Thursday, September 19, 2013

Special Topics in Calamity Physics

What I try to do with reviews at this Bookshelf blog is keep it simple and spoiler-free, and let you know whether I'd recommend you pick up a copy of what I just read. Seems to work okay. This time, a brief review of Special Topics in Calamity Physics (Viking, 2006).


As I mentioned earlier this week, I recently read a couple of novels only knowing exactly one thing about them: they were each written by an author who has a new book out with a feature review in Entertainment Weekly and I'm reading these earlier works while waiting in the library queue for the new one. I knew nothing else whatever about them.

So, Special Topics in Calamity Physics by Marisha Pessl: boy, howdy, I found this a complex and troubling read. It is a book that does not wish to be embraced. It is cold and prickly and mean and does not answer any of the really troubling questions that it poses. There is an element of detective fiction at the core of its faux memoir template - it is written by a college freshman about the events leading up to a traumatic event one year previously - but it does not play by the rules. I accept, on its own terms, that it is a challenging and difficult story that the fictional memoirist certainly needed to write, but it would have been a more satisfying read had she waited until (a) she had the maturity to not write so damn much like an overeducated, pretentious bore and (b) some of her questions were eventually answered.

Our protagonist is Blue van Meer, who has traveled all around the country with her dad, Professor Gareth van Meer. It's been his habit for almost a decade to take little visiting professorships at small, rinky-dink colleges and universities for just a single semester, challenging the bejesus out of his students while publishing impenetrable studies of civil unrest and geopolitics in obscure journals. He finally agrees to settle for an entire year in a western North Carolina town (it seems to be an amalgam of Asheville and Murphy, smaller than one and larger than the other), allowing Blue to attend St. Galloways School for her senior year.

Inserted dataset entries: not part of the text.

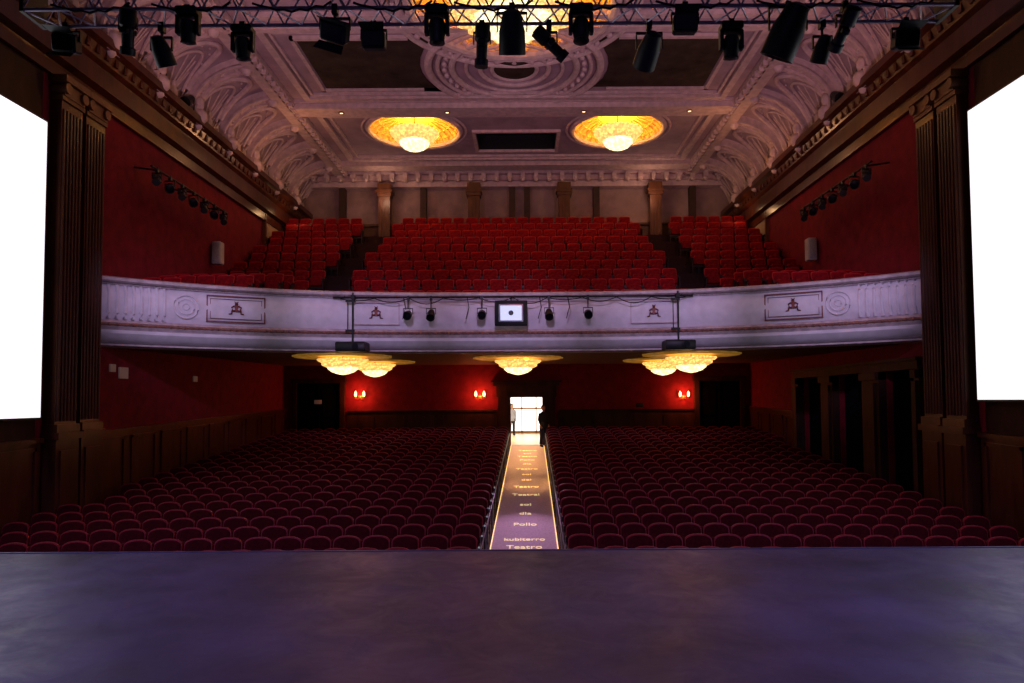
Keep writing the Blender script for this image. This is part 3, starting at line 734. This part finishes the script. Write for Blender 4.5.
# ---------------------------------------------------------------- balcony front rig
BZ=E+2.93; BYR=19.75
t=thing('rigging_pipe','thin dark horizontal pipe fixed along the middle of the white balcony front','pipe',(0,BYR,BZ))
MB().tube([(-5.1,0,0),(5.1,0,0)],.025,8).build('pipe',M_black,t)
for x in (-4.8,-2.4,0,2.4,4.8): MB().tube([(x,0,0),(x,bY(x)-BYR-.15,.05)],.02,6).build('bracket',M_black,t)
for k in range(10):
    a=-4.9+k*.98; dp=.07+.05*((k*7)%3)
    MB().tube([(a+.97*q/8,-.03,-.03-dp*math.sin(PI*q/8)) for q in range(9)],.013,5).build('cable',M_black,t)
for x in (-1.3,.75,1.55,-3.1): MB().tube([(x,-.02,0),(x+.05,.0,-.3),(x-.04,.05,-.62)],.012,5).build('cable',M_black,t)
for i,px in enumerate((408,431,482,549,588)):
    p=at(px,313,BYR)
    t=thing('front_spotlight','small black spotlight, %s from the left on the balcony front pipe'%ORD[i],'spotlight',(p.x,BYR,BZ),0,'spotlights on the balcony front')
    par(t,.32,-.9 if i%2 else -1.2,0,1.05)
for px,sn in ((353,'left'),(678,'right')):
    p=at(px,320,19.65)
    t=thing('hanging_projector','black projector hanging on a pole below the %s end of the balcony pipe'%sn,'projector',(p.x,19.62,BZ),0,'projectors hung below the balcony')
    m=MB(); m.tube([(0,0,.12),(0,0,-1.28)],.028,8); m.tube([(-.14,0,-.1),(-.14,0,-.95)],.014,6); m.box(-.2,.05,-.03,.03,-.14,-.08); m.box(-.2,.05,-.03,.03,-.98,-.92)
    m.box(-.05,.05,-.05,.12,-.06,.05); m.build('pole',M_black,t,smooth=False)
    MB().bev(-.42,.42,-.3,.3,-1.55,-1.28,.03).build('housing',M_black,t)
    MB().lathe([(.08,0),(.09,.06),(.06,.06)],(0,0,0),16,Matrix.Rotation(PI/2,4,'X')).build('lens',M_lens,t,(.15,-.3,-1.41))
p=at(511,313,19.55)
t=thing('monitor','small lit blue-white monitor in a black frame at the balcony front centre','monitor',(p.x,19.55,p.z))
m=MB(); m.bev(-.46,.46,0,.1,-.36,.36,.02); m.build('frame',M_black,t)
MB().bev(-.34,.34,-.02,0.0,-.25,.25,.004).build('bezel',M_alu,t)
MB().box(-.30,.30,-.025,-.02,-.21,.21).build('screen_face',M_monitor,t,smooth=False)
m=MB(); m.lathe([(.07,0),(.07,.02)],(0,0,0),16,Matrix.Rotation(PI/2,4,'X')); m.build('lens',M_lens,t,(0,-.03,0))
m=MB(); m.tube([(0,.1,.2),(0,.2,BZ-p.z-.03)],.02,6); m.build('bracket',M_black,t)
# ---------------------------------------------------------------- sconces and wall bits
for i,(px,d_) in enumerate(((360,'nearest the left rear door'),(480,'just left of the central doorway'),(684,'right of the central doorway'))):
    p=at(px,397,30.9)
    t=thing('wall_sconce','red glowing candle wall sconce %s on the rear wall'%d_,'wall lamp',(p.x,30.99,p.z),0,'sconces on the rear wall')
    MB().lathe([(.1,0),(.1,.03),(.04,.05)],(0,0,0),16,Matrix.Rotation(PI/2,4,'X')).build('back_plate',M_brass,t)
    for s in (-1,1):
        MB().tube([(0,-.04,-.02),(s*.08,-.14,-.1),(s*.17,-.16,-.06),(s*.18,-.16,.02)],.014,6).build('arm',M_brass,t)
        MB().lathe([(.03,.02),(.055,.08),(.05,.18),(.02,.24),(.005,.27)],(s*.18,-.16,0),12).build('bulb',M_flame,t)
    lamp('POINT',(p.x,30.5,p.z+.1),60,(1,.20,.05),.1,name='sconce_lamp')
for i,(px,py,s,w,h,lab) in enumerate(((112,368,-1,.12,.2,'small pale switch plate nearest the stage on the left wall'),(123,373,-1,.2,.3,'pale control panel low on the red left wall'),(195,379,-1,.12,.18,'small pale notice farther back on the left wall'),(868,366,1,.16,.2,'small pale sign above the side doorways on the right wall'))):
    X=s*(W-.03); Y=(X-CAMX)*F/(px-524); p=at(px,py,Y)
    o=MB(); o.bev(-.025,.025,-w,w,-h/2,h/2,.008); t=tag(o.build('wall_plate',M_signglow,None,(X,Y,p.z)),lab,'wall plate','small plates on the side walls')
for i,(px,py,lab) in enumerate(((318,402,'small pale notice on the left rear door'),(640,405,'small black box on the rear wall right of the doorway'))):
    p=at(px,py,30.78)
    tag(MB().bev(-.16,.16,-.03,.03,-.09,.09,.01).build('notice' if i==0 else 'wall_box',M_signglow if i==0 else M_black,None,(p.x,30.78 if i==0 else 30.85,p.z)),lab,'notice' if i==0 else 'box')
# ---------------------------------------------------------------- people
def person(loc,rz,label,top,legs,long_hair=False):
    t=thing('person',label,'person',loc,rz)
    def ball(m,c,r,sc=(1,1,1)): m.ball(c,r,16,sc)
    b=MB()
    for s in (-1,1):
        b.tube([(s*.095,0,.92),(s*.105,-.01,.50),(s*.11,.03,.09)],[.085,.055,.038],12)
        b.tube([(s*.11,.05,.045),(s*.12,-.06,.035),(s*.13,-.15,.025)],[.04,.042,.03],10)
        b.tube([(s*.17,0,1.42),(s*.22,.02,1.14),(s*.20,-.10,.92)],[.05,.038,.027],10)
        h=Vector((s*.20,-.12,.88)); b.tube([h+Vector((0,.02,.03)),h+Vector((0,-.03,-.05))],[.028,.036],10)
        for q,(dx,ln) in enumerate(((-.028,.065),(-.009,.075),(.010,.07),(.028,.055))):
            st_=h+Vector((dx,-.04,-.05)); b.tube([st_,st_+Vector((0,-.015,-ln*.5)),st_+Vector((0,0,-ln))],[.0095,.009,.007],6)
        st_=h+Vector((-s*.03,-.02,-.01)); b.tube([st_,st_+Vector((-s*.025,-.02,-.03)),st_+Vector((-s*.025,-.03,-.06))],[.012,.011,.008],6)
    rings=[]
    for z,rx,ry in ((.86,.13,.10),(.95,.165,.115),(1.08,.135,.095),(1.22,.16,.11),(1.36,.185,.115),(1.44,.15,.09),(1.48,.07,.06)):
        rings.append([(rx*math.cos(2*PI*k/20),ry*math.sin(2*PI*k/20),z) for k in range(20)])
    b.loft(rings); b.tube([(0,0,1.45),(0,-.01,1.58)],[.058,.052],12)
    ball(b,(0,-.01,1.66),.1,(.82,.98,1.2)); ball(b,(0,-.055,1.595),.05,(1,.9,.9))
    b.tube([(0,-.10,1.675),(0,-.125,1.64)],[.010,.017],6)
    for s in (-1,1): ball(b,(s*.083,0,1.65),.024,(.4,.8,1.3)); ball(b,(s*.033,-.097,1.675),.012)
    b.tube([(-.025,-.098,1.60),(.025,-.098,1.60)],.008,6)
    o=b.build('body',M_skin,t); r=o.modifiers.new('r','REMESH'); r.mode='VOXEL'; r.voxel_size=.009; r.use_smooth_shade=True
    c=MB()
    for s in (-1,1):
        c.tube([(s*.17,0,1.44),(s*.22,.02,1.14),(s*.205,-.085,.95)],[.064,.052,.042],12)
    rings=[]
    for z,rx,ry in ((.80,.19,.135),(.95,.185,.135),(1.08,.16,.115),(1.22,.18,.128),(1.36,.2,.13),(1.45,.165,.10),(1.50,.08,.07)):
        rings.append([(rx*math.cos(2*PI*k/20),ry*math.sin(2*PI*k/20),z) for k in range(20)])
    c.loft(rings); o=c.build('jacket',top,t); r=o.modifiers.new('r','REMESH'); r.mode='VOXEL'; r.voxel_size=.012; r.use_smooth_shade=True
    c=MB()
    for s in (-1,1): c.tube([(s*.09,0,.93),(s*.105,-.01,.50),(s*.11,.03,.10)],[.11,.078,.068],12)
    o=c.build('trousers',legs,t); r=o.modifiers.new('r','REMESH'); r.mode='VOXEL'; r.voxel_size=.012; r.use_smooth_shade=True
    for s in (-1,1): MB().tube([(s*.11,.07,.05),(s*.12,-.05,.045),(s*.13,-.16,.032),(s*.13,-.19,.03)],[.045,.05,.042,.02],12).build('shoe',M_black,t)
    c=MB(); ball(c,(0,.018,1.70),.106,(.86,.98,1.05))
    if long_hair: ball(c,(0,.06,1.60),.09,(.9,.6,1.5))
    c.build('hair',M_hair,t)
    return t
pp=at(543,430,30.35)
person((pp.x+.02,30.35,fz(30.35)+.035),.5,'person in dark clothes standing at the right side of the bright doorway',M_cloth,M_cloth)
pp=at(512,430,40.2)
person((pp.x,40.2,fb),.2,'person in a blue-grey coat standing out in the bright lobby',M_blue,M_cloth,True)
# ---------------------------------------------------------------- lights
LAV=(.50,.36,1.0)
for x in (-8.6,-4.4,0,4.4,8.6):
    lamp('SPOT',(x*.55,9.3,E+4.5),1750 if abs(x)<8 else 1500,(.72,.54,1.0),.2,target=(x,bY(x),E+2.6),angle=math.radians(28),blend=.95,name='balcony_wash')
for x in (-5,5):
    lamp('SPOT',(x,9,E+2.2),1900,(.88,.46,.66),.5,target=(x*1.05,24,E+12.8),angle=math.radians(62),blend=1,name='ceiling_wash')
for s in (-1,1):
    lamp('POINT',(s*7.4,17.5,E+8.0),32,(1,.36,.10),.15,name='cornice_warm_fill')  # added warm fills without fixtures, for cornices and coves
    lamp('POINT',(s*7.6,25.0,E+8.6),50,(1,.45,.2),.15,name='cornice_warm_fill')
    lamp('POINT',(s*6.0,30.8,E+9.2),30,(1,.55,.35),.15,name='gallery_wall_fill')  # added fill without a fixture, warming the rear gallery wall
    lamp('AREA',(s*7.0,1.5,E+4.5),260,(.42,.34,1.0),3,target=(s*6.3,6,E-2),name='stage_side_wash',spread=80)
lamp('AREA',(0,1,E+5.5),90,LAV,6,target=(0,6,E-2),name='stage_wash',spread=90)
lamp('AREA',(0,14,E+7.5),45,(1,.20,.18),5,target=(0,21,E-2),name='stalls_wash')
lamp('AREA',(0,24,E+10.2),80,(1,.28,.20),5,target=(0,25,E+4),name='gallery_wash')
lamp('AREA',(.3,36,E+1.0),420,(1,.84,.58),3,target=(.3,36,0),name='lobby_lamp')
o=lamp('AREA',(AC(26),26.0,E+1.38),75,(1,.50,.14),.10,name='aisle_gold_fill',spread=40)  # unseen strip added under the soffit to turn the carpet gold
o.data.shape='RECTANGLE'; o.data.size=.10; o.data.size_y=9.4
lamp('SPOT',(.3,21.2,E+1.25),900,(.85,.48,.85),.1,target=(.30,16.2,E-3.1),angle=math.radians(30),blend=1,name='aisle_cool_spot')
w=bpy.data.worlds.new('world'); S.world=w; w.use_nodes=True
w.node_tree.nodes['Background'].inputs[0].default_value=(.35,.22,.6,1); w.node_tree.nodes['Background'].inputs[1].default_value=.010
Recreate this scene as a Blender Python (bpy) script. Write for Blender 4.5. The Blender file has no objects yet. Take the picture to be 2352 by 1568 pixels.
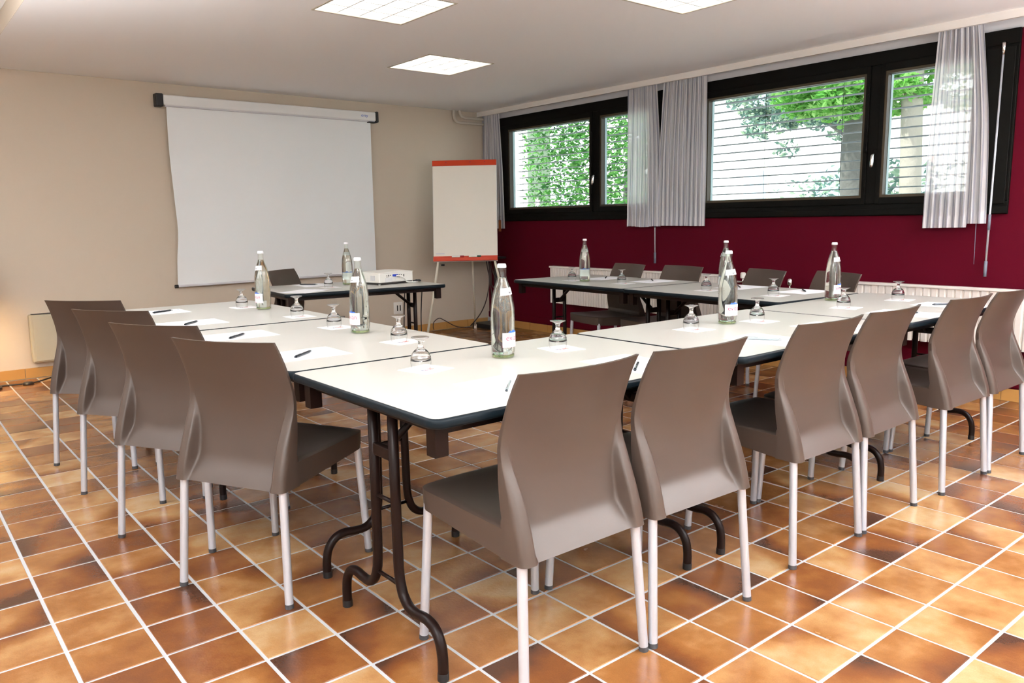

We know from the introduction that a teacher named Hannah will die by hanging and that Blue will find her body. I really enjoy Pessl's use of foreshadowing. The buildup - it's endless - and all the attendant weird mysteries about Hannah's unusual life, and why she rubs her father the wrong way, kept me engrossed so much that when Hannah finally dies, it's almost like a relief. The tension is amazing.

But the tension's not for everybody. As befits somebody who's been educated by a condescending, pretentious perfectionist like Gareth, Blue has learned how to write with no grace whatever. It's not breezy or light at all; her construction is deliberately obtuse and academic on the one hand, while relying on overused, familiar phrases as a teen would on the other. I am impressed by how well Pessl captures Blue's voice, because it can't have been easy, but nor is it easy to read. For all Blue's naivete, she's almost as smug and self-important as her father. I looked at one of my freshman essays not long ago. I wouldn't care to read a second, put it that way.

I'm really torn by how Pessl proceeded from the tragedy. I like how, on the one hand, things get so much worse than Blue led me to believe they were going to be. I enjoyed the feeling of being knocked over when we learn more about Hannah, and about her father. What I didn't enjoy was the lack of resolution. There are things about her death that are not answered, and probably wouldn't be for years to come. That's when Blue should have written her memoir; not simply because she would be a better writer, but because she's unable to dig any further than she did. What she did unearth was tragic, painful, and horrible, but, enjoying as I do the relentless pursuit of capital-T Truth by the heroes of Raymond Chandler and Ross MacDonald, I couldn't help but feel that Blue walked away too soon. I don't blame her - this is ugly and she's a kid - but Pessl could have made it go another way. Recommended with reservations.